Sin llegar a la mirada atormentada de Dostoievski y a la denuncia alucinada de Kafka, Galdós aborda con  distancia irónica y humor crítico la realidad conflictiva del cesante y su entorno desde la situación familiar, con una esposa despilfarradora por encima de sus posibilidades, una cuñada  ineficiente y marchita y una hija inane, inestable y atormentada, unidas por el deseo de aparentar la solvencia económica y social de la que carecen.

Son las Miau, un mote familiar que sufrirá también entre sus compañeros de escuela Luisito Cadalso, el nieto huérfano y enfermizo de Villaamil, aunque acabará por reconocer lo apropiado que es:
  
Su imaginación viva le sugirió al punto la idea de que las tres mujeres eran gatos en dos pies y vestidos de gente, como los que hay en la obra Los animales pintados por sí mismos; y esta alucinación le llevó a pensar si sería él también gato derecho y si mayaría cuando hablaba. De aquí pasó rápidamente a hacer la observación de que el mote puesto a su abuela y tías en el paraíso del Real, era la cosa más acertada y razonable del mundo.
 
Luisito es hijo de la hija muerta de Villaamil y de Víctor Cadalso, un funcionario inmoral cuyos ascensos en el escalafón parecen ser proporcionales a su progreso en los desfalcos. Viudo y sin escrúpulos, su condición donjuanesca le facilita una ascendente carrera funcionarial a la sombra protectora de sus conquistas femeninas.

El contraste de la apariencia engañosa y la realidad vertebra el comportamiento de los personajes, que no son -como Abelarda o Víctor- lo que parecen ser, como irá descubriendo el lector.

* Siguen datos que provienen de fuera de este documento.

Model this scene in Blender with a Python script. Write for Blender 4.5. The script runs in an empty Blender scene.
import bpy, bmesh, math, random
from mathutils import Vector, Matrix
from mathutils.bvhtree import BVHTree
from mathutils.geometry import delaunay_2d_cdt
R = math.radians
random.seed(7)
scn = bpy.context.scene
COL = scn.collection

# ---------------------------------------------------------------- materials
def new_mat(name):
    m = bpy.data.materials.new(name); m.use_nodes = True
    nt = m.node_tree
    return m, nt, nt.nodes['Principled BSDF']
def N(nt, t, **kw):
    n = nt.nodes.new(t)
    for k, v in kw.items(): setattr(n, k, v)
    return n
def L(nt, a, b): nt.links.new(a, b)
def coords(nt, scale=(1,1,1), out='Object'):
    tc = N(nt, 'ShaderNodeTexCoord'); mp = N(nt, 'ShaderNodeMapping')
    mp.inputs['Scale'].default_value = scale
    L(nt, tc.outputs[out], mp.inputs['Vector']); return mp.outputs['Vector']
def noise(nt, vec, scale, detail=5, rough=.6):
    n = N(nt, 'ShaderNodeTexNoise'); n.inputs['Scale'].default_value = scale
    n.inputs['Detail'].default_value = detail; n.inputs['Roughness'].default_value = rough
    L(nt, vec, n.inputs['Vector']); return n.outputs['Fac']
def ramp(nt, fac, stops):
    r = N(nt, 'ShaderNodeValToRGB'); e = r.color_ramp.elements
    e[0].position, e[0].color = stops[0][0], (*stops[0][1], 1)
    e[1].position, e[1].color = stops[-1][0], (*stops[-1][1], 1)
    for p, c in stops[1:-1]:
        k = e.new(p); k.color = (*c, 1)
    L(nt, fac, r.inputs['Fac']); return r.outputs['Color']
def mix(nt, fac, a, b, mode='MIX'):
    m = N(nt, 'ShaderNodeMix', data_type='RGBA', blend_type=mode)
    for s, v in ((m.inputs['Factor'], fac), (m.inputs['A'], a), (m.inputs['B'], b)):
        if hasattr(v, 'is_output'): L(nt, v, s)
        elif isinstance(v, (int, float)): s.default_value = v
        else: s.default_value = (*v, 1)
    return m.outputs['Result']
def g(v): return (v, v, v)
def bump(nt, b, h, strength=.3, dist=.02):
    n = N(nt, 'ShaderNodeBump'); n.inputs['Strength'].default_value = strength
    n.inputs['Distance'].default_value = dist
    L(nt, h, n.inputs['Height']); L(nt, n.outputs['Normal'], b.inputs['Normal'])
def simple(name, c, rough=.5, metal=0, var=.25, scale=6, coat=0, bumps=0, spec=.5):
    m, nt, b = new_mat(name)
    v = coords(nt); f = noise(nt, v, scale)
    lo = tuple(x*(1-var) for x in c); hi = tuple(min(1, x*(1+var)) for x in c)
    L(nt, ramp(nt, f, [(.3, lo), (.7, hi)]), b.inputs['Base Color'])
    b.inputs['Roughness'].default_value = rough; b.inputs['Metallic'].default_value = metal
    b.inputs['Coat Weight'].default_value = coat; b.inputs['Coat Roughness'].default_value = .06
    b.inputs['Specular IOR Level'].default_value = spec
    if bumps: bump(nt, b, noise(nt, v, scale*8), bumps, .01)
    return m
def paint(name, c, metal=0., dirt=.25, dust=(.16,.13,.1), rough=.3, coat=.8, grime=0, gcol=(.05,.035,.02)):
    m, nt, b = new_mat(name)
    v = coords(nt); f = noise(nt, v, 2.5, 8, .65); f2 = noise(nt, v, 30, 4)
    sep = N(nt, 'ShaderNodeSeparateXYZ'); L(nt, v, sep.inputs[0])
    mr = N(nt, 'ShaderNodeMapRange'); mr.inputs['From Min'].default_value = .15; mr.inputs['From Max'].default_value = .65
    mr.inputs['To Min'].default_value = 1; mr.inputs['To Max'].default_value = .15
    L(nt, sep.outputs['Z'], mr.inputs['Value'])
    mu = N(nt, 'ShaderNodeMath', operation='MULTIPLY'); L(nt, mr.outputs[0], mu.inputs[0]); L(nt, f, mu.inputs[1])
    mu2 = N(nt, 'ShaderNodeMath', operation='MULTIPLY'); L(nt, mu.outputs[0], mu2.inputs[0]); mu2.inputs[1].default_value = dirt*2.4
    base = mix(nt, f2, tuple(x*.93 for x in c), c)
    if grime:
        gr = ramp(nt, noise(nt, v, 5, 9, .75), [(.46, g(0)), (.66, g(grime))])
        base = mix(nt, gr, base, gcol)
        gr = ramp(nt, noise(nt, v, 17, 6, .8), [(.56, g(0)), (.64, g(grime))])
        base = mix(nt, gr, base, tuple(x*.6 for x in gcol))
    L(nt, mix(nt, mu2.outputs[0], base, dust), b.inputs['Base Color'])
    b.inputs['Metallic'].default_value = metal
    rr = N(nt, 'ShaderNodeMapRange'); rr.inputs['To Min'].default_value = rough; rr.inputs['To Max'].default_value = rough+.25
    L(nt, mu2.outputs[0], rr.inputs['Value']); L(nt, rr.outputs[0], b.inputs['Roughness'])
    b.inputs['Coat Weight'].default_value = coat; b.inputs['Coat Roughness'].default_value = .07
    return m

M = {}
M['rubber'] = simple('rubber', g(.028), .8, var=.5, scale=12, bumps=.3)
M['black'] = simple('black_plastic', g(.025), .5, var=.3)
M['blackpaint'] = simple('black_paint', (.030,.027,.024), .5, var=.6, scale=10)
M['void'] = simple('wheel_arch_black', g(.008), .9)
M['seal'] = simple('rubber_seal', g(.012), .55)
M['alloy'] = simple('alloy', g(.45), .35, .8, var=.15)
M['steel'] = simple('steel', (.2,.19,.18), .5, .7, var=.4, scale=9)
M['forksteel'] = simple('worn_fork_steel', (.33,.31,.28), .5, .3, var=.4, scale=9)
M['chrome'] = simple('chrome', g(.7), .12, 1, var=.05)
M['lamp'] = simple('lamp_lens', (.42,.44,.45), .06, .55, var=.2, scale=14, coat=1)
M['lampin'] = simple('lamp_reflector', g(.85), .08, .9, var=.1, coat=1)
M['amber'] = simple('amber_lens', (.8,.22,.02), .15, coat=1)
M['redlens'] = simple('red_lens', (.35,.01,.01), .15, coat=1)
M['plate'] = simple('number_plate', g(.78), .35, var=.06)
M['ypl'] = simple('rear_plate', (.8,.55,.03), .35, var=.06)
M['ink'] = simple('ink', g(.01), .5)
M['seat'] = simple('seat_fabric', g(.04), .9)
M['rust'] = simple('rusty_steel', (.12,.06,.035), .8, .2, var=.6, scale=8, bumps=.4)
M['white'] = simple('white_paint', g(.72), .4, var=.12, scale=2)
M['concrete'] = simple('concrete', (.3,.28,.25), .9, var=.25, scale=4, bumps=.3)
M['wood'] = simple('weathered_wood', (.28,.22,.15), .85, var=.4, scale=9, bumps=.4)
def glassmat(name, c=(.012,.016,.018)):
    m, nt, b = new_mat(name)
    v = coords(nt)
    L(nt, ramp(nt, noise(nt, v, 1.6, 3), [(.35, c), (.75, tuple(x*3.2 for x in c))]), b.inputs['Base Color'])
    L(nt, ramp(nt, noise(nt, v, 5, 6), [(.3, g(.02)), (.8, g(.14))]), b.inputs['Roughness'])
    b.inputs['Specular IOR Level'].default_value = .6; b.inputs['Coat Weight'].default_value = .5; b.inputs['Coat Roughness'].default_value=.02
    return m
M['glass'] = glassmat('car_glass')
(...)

Y hasta del Dios un poco castizo que en su habla recuerda más a Fortunata que al modelo estilístico del Antiguo Testamento y se le aparece en sus episodios de desmayos a Luisito, que le pide una rectificación imposible: un empleo para su abuelo, que tendrá que acabar dimitiendo de la existencia por su propia mano:

La excelsa persona que con Luisito hablaba dejó un momento de mirar a este, y fijando sus ojos en el suelo, parecía meditar. Después volvió a encararse con el pequeño, y suspirando ¡también él suspiraba!, pronunció estas graves palabras: «Hazte cargo de las cosas. Para cada vacante hay doscientos pretendientes. Los Ministros se vuelven locos y no saben a quién contentar. ¡Tienen tantos compromisos, que no sé yo cómo viven los pobres! Paciencia, hijo, paciencia, que ya os caerá la credencial cuando salte una ocasión favorable… Por mi parte, haré también algo por tu abuelo… ¡Qué triste se va a poner esta noche cuando reciba esa carta! Cuidado no la pierdas. Tú eres un buen chico. Pero es preciso que estudies algo más. Hoy no te supiste la lección de Gramática. Dijiste tantos disparates, que la clase toda se reía, y con muchísima razón. ¿Qué vena te dio de decir que el participio expresa la idea del verbo en abstracto? Lo confundiste con el gerundio, y luego hiciste una ensalada de los modos con los tiempos. Es que no te fijas, y cuando estudias estás pensando en las musarañas…».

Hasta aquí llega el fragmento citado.